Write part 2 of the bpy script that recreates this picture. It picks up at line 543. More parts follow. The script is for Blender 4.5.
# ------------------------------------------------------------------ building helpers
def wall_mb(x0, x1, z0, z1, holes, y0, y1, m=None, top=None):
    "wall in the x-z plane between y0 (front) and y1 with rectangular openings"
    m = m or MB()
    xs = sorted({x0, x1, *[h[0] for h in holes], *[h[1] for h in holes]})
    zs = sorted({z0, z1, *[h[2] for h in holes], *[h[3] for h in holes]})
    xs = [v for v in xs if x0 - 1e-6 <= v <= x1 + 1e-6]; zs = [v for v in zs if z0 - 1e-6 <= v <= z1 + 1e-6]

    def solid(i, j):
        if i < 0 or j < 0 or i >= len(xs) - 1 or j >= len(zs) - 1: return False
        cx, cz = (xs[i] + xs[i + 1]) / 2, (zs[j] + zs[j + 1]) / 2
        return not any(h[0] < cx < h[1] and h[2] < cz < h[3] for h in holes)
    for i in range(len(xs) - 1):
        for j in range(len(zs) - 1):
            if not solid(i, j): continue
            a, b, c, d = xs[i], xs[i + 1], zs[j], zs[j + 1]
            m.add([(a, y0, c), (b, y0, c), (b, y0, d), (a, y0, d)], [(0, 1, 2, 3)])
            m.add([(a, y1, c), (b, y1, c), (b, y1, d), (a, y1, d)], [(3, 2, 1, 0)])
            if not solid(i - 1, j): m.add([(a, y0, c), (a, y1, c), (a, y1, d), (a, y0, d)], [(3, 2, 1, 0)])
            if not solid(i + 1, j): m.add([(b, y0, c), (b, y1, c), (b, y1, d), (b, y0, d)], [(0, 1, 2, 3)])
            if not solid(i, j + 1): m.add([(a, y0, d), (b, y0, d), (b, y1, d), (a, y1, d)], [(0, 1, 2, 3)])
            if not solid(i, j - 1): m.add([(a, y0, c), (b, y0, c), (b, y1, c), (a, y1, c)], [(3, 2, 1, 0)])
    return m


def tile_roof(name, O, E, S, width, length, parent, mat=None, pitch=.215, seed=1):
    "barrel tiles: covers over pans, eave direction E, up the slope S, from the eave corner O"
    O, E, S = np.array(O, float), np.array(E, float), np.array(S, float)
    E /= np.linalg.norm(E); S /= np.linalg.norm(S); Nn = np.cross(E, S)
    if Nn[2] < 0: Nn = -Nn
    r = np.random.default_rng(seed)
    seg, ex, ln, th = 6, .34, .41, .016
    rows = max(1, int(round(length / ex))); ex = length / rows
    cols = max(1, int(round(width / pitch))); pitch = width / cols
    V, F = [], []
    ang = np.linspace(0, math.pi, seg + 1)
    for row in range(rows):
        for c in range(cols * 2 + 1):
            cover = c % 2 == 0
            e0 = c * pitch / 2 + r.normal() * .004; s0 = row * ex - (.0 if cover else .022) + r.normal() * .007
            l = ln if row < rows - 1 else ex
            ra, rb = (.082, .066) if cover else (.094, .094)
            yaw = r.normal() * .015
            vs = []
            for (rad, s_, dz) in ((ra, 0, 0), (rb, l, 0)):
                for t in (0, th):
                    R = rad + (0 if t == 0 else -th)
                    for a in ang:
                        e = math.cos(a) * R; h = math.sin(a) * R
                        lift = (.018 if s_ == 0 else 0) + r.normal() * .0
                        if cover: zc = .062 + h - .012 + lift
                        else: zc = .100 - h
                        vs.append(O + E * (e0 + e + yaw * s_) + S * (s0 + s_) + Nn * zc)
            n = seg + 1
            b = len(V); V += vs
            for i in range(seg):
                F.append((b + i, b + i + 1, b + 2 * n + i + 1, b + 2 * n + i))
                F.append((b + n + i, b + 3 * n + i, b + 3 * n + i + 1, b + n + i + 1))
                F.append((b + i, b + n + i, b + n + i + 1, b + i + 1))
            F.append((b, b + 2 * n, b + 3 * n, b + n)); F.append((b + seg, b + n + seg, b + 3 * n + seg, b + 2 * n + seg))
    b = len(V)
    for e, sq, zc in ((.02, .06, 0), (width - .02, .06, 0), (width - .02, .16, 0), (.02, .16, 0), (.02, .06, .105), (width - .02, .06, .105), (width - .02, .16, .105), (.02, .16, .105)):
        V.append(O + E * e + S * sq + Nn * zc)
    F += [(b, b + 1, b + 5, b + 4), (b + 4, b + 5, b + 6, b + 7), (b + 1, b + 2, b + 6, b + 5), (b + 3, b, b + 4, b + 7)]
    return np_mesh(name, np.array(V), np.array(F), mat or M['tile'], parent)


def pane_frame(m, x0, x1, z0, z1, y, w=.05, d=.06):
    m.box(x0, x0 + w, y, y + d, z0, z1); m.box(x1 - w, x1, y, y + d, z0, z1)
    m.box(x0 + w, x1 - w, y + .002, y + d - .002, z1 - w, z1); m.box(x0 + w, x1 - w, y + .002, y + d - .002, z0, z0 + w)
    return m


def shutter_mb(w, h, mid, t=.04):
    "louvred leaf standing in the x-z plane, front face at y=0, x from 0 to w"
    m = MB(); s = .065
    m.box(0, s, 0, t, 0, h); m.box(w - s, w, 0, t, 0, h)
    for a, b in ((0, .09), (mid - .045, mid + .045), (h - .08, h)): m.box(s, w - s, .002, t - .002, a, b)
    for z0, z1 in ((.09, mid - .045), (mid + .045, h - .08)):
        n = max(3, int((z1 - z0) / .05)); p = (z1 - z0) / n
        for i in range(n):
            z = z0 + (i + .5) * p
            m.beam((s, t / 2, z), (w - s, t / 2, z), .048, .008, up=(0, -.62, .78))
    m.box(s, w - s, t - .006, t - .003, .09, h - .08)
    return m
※
Problem: Give the material above again, word for word.

Reply to the exercise:
Write part 2 of the bpy script that recreates this picture. It picks up at line 543. More parts follow. The script is for Blender 4.5.
# ------------------------------------------------------------------ building helpers
def wall_mb(x0, x1, z0, z1, holes, y0, y1, m=None, top=None):
    "wall in the x-z plane between y0 (front) and y1 with rectangular openings"
    m = m or MB()
    xs = sorted({x0, x1, *[h[0] for h in holes], *[h[1] for h in holes]})
    zs = sorted({z0, z1, *[h[2] for h in holes], *[h[3] for h in holes]})
    xs = [v for v in xs if x0 - 1e-6 <= v <= x1 + 1e-6]; zs = [v for v in zs if z0 - 1e-6 <= v <= z1 + 1e-6]

    def solid(i, j):
        if i < 0 or j < 0 or i >= len(xs) - 1 or j >= len(zs) - 1: return False
        cx, cz = (xs[i] + xs[i + 1]) / 2, (zs[j] + zs[j + 1]) / 2
        return not any(h[0] < cx < h[1] and h[2] < cz < h[3] for h in holes)
    for i in range(len(xs) - 1):
        for j in range(len(zs) - 1):
            if not solid(i, j): continue
            a, b, c, d = xs[i], xs[i + 1], zs[j], zs[j + 1]
            m.add([(a, y0, c), (b, y0, c), (b, y0, d), (a, y0, d)], [(0, 1, 2, 3)])
            m.add([(a, y1, c), (b, y1, c), (b, y1, d), (a, y1, d)], [(3, 2, 1, 0)])
            if not solid(i - 1, j): m.add([(a, y0, c), (a, y1, c), (a, y1, d), (a, y0, d)], [(3, 2, 1, 0)])
            if not solid(i + 1, j): m.add([(b, y0, c), (b, y1, c), (b, y1, d), (b, y0, d)], [(0, 1, 2, 3)])
            if not solid(i, j + 1): m.add([(a, y0, d), (b, y0, d), (b, y1, d), (a, y1, d)], [(0, 1, 2, 3)])
            if not solid(i, j - 1): m.add([(a, y0, c), (b, y0, c), (b, y1, c), (a, y1, c)], [(3, 2, 1, 0)])
    return m


def tile_roof(name, O, E, S, width, length, parent, mat=None, pitch=.215, seed=1):
    "barrel tiles: covers over pans, eave direction E, up the slope S, from the eave corner O"
    O, E, S = np.array(O, float), np.array(E, float), np.array(S, float)
    E /= np.linalg.norm(E); S /= np.linalg.norm(S); Nn = np.cross(E, S)
    if Nn[2] < 0: Nn = -Nn
    r = np.random.default_rng(seed)
    seg, ex, ln, th = 6, .34, .41, .016
    rows = max(1, int(round(length / ex))); ex = length / rows
    cols = max(1, int(round(width / pitch))); pitch = width / cols
    V, F = [], []
    ang = np.linspace(0, math.pi, seg + 1)
    for row in range(rows):
        for c in range(cols * 2 + 1):
            cover = c % 2 == 0
            e0 = c * pitch / 2 + r.normal() * .004; s0 = row * ex - (.0 if cover else .022) + r.normal() * .007
            l = ln if row < rows - 1 else ex
            ra, rb = (.082, .066) if cover else (.094, .094)
            yaw = r.normal() * .015
            vs = []
            for (rad, s_, dz) in ((ra, 0, 0), (rb, l, 0)):
                for t in (0, th):
                    R = rad + (0 if t == 0 else -th)
                    for a in ang:
                        e = math.cos(a) * R; h = math.sin(a) * R
                        lift = (.018 if s_ == 0 else 0) + r.normal() * .0
                        if cover: zc = .062 + h - .012 + lift
                        else: zc = .100 - h
                        vs.append(O + E * (e0 + e + yaw * s_) + S * (s0 + s_) + Nn * zc)
            n = seg + 1
            b = len(V); V += vs
            for i in range(seg):
                F.append((b + i, b + i + 1, b + 2 * n + i + 1, b + 2 * n + i))
                F.append((b + n + i, b + 3 * n + i, b + 3 * n + i + 1, b + n + i + 1))
                F.append((b + i, b + n + i, b + n + i + 1, b + i + 1))
            F.append((b, b + 2 * n, b + 3 * n, b + n)); F.append((b + seg, b + n + seg, b + 3 * n + seg, b + 2 * n + seg))
    b = len(V)
    for e, sq, zc in ((.02, .06, 0), (width - .02, .06, 0), (width - .02, .16, 0), (.02, .16, 0), (.02, .06, .105), (width - .02, .06, .105), (width - .02, .16, .105), (.02, .16, .105)):
        V.append(O + E * e + S * sq + Nn * zc)
    F += [(b, b + 1, b + 5, b + 4), (b + 4, b + 5, b + 6, b + 7), (b + 1, b + 2, b + 6, b + 5), (b + 3, b, b + 4, b + 7)]
    return np_mesh(name, np.array(V), np.array(F), mat or M['tile'], parent)


def pane_frame(m, x0, x1, z0, z1, y, w=.05, d=.06):
    m.box(x0, x0 + w, y, y + d, z0, z1); m.box(x1 - w, x1, y, y + d, z0, z1)
    m.box(x0 + w, x1 - w, y + .002, y + d - .002, z1 - w, z1); m.box(x0 + w, x1 - w, y + .002, y + d - .002, z0, z0 + w)
    return m


def shutter_mb(w, h, mid, t=.04):
    "louvred leaf standing in the x-z plane, front face at y=0, x from 0 to w"
    m = MB(); s = .065
    m.box(0, s, 0, t, 0, h); m.box(w - s, w, 0, t, 0, h)
    for a, b in ((0, .09), (mid - .045, mid + .045), (h - .08, h)): m.box(s, w - s, .002, t - .002, a, b)
    for z0, z1 in ((.09, mid - .045), (mid + .045, h - .08)):
        n = max(3, int((z1 - z0) / .05)); p = (z1 - z0) / n
        for i in range(n):
            z = z0 + (i + .5) * p
            m.beam((s, t / 2, z), (w - s, t / 2, z), .048, .008, up=(0, -.62, .78))
    m.box(s, w - s, t - .006, t - .003, .09, h - .08)
    return m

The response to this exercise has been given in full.